Goal
Wherever the word "Blender" shows up in a line, please copy that line.

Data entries
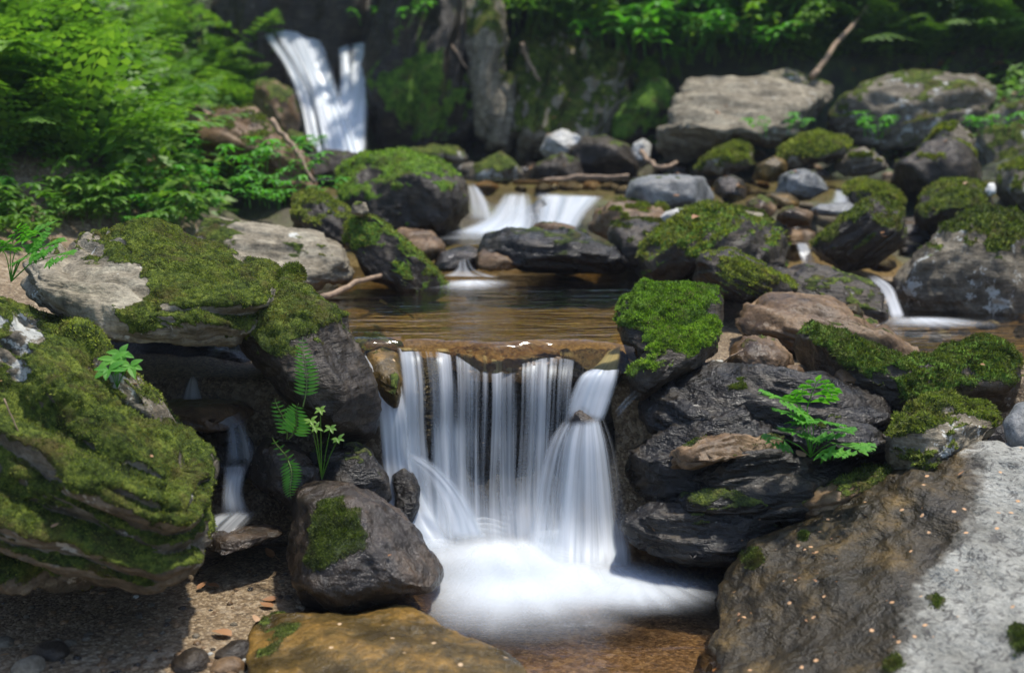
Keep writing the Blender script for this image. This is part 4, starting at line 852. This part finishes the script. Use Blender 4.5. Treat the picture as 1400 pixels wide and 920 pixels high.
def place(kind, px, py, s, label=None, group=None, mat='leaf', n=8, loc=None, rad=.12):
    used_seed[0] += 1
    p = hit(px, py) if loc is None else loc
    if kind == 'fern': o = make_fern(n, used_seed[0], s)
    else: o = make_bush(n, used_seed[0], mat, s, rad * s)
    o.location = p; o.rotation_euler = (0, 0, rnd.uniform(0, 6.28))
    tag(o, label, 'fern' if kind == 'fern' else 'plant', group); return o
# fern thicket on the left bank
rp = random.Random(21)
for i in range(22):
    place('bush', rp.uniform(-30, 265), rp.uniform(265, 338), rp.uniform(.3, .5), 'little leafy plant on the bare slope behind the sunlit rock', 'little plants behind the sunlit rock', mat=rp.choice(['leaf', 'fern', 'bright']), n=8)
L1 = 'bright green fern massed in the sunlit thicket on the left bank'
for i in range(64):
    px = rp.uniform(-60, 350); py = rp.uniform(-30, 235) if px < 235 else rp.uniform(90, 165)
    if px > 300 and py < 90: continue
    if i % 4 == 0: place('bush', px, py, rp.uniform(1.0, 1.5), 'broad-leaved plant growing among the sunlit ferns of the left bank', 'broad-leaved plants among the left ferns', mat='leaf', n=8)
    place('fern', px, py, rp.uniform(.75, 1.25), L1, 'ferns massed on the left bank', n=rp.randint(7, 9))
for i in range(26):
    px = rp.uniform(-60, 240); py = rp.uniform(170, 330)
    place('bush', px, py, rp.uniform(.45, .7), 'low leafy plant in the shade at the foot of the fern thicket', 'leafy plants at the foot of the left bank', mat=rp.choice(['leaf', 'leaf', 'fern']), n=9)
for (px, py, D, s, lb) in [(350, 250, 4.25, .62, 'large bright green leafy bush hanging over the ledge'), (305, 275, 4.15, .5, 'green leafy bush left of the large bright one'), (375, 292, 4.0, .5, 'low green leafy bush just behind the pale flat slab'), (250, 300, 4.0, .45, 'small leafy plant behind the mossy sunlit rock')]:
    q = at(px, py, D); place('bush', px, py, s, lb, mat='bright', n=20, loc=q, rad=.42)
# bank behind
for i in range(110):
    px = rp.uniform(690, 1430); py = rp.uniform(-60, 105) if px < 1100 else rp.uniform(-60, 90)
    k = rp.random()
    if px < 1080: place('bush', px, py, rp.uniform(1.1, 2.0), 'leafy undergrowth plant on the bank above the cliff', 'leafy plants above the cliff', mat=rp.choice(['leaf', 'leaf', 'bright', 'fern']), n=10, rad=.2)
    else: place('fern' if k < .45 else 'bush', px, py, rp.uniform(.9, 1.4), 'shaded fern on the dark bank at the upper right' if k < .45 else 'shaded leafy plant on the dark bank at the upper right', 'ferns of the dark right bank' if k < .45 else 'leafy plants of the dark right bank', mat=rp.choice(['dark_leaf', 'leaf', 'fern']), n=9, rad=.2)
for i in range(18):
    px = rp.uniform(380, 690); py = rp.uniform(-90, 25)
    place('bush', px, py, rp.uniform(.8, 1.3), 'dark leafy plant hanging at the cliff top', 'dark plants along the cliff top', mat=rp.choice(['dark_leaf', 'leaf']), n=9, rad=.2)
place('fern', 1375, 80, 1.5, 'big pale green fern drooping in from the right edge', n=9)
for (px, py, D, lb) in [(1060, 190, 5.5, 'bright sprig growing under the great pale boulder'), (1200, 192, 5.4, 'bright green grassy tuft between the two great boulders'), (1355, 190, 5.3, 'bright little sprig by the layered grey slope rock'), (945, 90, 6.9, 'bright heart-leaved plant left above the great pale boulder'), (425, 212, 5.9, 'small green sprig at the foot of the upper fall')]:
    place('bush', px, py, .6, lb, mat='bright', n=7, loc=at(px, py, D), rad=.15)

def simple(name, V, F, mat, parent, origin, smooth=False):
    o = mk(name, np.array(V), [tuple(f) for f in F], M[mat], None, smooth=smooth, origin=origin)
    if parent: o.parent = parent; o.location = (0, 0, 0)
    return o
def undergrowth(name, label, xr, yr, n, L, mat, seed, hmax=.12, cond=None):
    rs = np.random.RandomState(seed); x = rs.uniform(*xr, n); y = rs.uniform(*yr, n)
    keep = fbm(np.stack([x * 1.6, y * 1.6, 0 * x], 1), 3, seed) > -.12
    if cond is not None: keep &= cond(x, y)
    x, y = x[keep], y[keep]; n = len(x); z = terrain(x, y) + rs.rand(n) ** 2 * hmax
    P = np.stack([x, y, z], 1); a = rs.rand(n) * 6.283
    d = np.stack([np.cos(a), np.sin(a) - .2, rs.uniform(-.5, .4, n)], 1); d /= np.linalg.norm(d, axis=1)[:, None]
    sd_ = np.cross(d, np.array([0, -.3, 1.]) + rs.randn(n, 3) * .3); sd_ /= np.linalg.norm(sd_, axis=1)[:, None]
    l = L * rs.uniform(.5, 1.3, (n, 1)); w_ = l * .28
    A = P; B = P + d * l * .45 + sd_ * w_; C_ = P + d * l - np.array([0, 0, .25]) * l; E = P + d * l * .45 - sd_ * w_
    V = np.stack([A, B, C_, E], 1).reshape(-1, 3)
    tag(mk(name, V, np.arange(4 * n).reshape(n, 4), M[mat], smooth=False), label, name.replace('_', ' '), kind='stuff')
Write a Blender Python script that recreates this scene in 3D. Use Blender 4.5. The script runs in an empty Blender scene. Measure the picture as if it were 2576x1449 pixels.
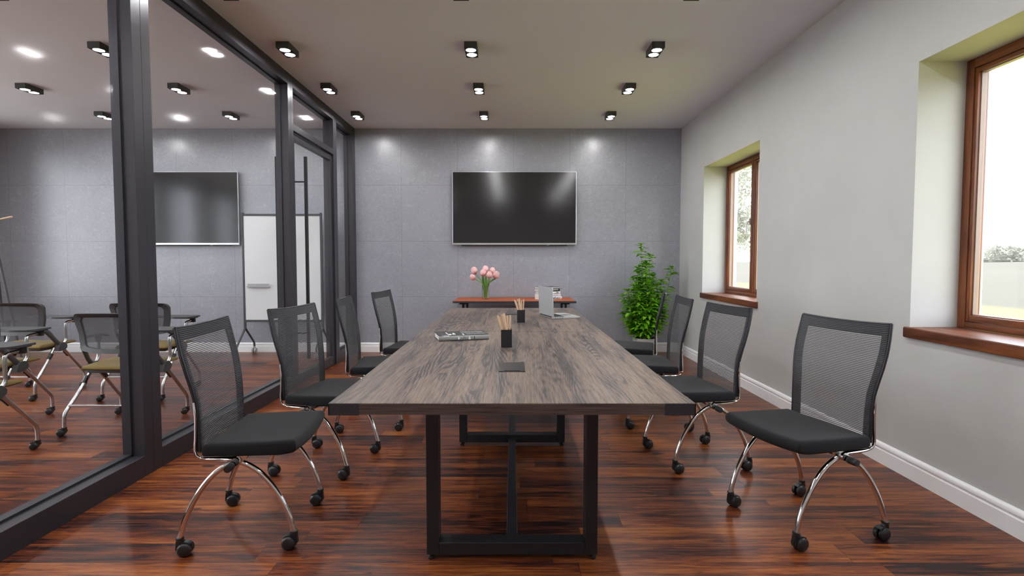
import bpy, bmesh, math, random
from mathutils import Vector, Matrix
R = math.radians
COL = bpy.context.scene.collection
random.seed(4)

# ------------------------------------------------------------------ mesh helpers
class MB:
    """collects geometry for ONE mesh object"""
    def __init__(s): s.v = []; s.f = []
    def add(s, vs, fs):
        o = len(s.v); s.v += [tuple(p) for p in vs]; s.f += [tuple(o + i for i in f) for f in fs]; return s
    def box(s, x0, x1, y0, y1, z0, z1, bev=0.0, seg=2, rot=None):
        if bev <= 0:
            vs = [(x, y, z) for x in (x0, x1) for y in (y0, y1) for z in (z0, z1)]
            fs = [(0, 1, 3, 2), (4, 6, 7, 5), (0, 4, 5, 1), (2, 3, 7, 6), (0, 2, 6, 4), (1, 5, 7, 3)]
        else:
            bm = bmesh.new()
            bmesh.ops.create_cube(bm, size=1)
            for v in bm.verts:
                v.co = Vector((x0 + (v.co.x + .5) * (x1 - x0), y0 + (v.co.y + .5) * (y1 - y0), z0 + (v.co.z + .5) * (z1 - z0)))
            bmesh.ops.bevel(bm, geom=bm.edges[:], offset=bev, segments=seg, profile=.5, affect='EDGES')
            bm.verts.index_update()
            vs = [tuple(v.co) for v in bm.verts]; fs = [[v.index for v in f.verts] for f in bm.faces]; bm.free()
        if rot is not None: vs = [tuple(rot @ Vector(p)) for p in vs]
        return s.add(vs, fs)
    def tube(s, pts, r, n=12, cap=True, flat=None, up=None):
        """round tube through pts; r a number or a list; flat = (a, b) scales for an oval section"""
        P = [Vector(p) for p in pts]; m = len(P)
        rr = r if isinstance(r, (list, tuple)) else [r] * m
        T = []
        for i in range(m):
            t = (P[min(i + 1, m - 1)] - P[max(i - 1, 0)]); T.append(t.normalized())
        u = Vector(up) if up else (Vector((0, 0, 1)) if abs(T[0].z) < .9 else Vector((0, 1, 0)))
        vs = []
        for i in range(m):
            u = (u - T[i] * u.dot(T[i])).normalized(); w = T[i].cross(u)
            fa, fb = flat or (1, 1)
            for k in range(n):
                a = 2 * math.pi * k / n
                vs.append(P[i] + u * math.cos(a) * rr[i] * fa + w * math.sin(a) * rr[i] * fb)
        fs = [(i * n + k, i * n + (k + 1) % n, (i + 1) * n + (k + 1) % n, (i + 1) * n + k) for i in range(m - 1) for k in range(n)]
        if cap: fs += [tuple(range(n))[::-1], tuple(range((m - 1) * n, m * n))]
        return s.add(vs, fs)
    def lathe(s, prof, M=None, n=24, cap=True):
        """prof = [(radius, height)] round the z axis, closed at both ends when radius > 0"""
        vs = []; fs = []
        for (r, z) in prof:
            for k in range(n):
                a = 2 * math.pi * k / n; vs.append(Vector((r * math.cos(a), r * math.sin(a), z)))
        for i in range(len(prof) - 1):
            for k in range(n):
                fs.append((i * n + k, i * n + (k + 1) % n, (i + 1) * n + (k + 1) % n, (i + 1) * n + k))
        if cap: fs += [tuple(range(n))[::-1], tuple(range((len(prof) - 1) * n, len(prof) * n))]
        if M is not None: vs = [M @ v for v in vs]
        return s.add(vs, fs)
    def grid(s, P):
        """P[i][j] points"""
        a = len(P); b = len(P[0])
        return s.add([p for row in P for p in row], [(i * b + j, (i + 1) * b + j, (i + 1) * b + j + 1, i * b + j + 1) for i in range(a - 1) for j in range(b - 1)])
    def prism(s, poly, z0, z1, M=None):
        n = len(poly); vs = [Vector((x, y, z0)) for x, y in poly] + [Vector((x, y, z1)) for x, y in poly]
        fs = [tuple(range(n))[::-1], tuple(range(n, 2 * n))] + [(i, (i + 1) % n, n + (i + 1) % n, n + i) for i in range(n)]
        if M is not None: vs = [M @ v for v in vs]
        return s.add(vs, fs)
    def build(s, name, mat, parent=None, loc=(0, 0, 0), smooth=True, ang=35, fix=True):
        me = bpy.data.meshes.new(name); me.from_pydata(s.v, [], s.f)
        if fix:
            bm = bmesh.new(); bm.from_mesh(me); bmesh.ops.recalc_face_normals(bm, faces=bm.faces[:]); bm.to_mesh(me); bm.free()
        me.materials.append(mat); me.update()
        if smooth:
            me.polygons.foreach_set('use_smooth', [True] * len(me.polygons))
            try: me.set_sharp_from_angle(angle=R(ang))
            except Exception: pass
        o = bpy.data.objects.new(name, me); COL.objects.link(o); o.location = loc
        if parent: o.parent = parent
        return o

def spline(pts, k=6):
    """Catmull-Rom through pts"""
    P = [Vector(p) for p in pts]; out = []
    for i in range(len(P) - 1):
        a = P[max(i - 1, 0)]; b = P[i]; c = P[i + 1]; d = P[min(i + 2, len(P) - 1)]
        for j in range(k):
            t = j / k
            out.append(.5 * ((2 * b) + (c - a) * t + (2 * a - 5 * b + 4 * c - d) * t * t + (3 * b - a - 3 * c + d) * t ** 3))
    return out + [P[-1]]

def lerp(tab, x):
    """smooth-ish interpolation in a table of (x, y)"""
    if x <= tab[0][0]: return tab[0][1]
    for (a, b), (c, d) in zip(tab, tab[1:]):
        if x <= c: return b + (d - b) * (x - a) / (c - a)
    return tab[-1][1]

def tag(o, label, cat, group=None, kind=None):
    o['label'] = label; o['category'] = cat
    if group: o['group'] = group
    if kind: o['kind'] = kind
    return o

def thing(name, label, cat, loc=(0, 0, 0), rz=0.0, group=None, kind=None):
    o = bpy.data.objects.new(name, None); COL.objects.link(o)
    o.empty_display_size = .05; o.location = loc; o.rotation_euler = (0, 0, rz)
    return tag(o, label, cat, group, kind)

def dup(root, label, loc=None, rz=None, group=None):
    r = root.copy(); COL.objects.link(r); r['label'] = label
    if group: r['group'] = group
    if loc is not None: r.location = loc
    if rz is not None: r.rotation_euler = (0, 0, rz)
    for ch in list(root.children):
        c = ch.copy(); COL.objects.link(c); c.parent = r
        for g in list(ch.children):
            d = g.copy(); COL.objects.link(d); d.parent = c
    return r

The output
Keep writing the Blender script for this image. This is part 4, starting at line 852. This part finishes the script. Use Blender 4.5. Treat the picture as 1400 pixels wide and 920 pixels high.
Write a Blender Python script that recreates this scene in 3D. Use Blender 4.5. The script runs in an empty Blender scene. Measure the picture as if it were 2576x1449 pixels.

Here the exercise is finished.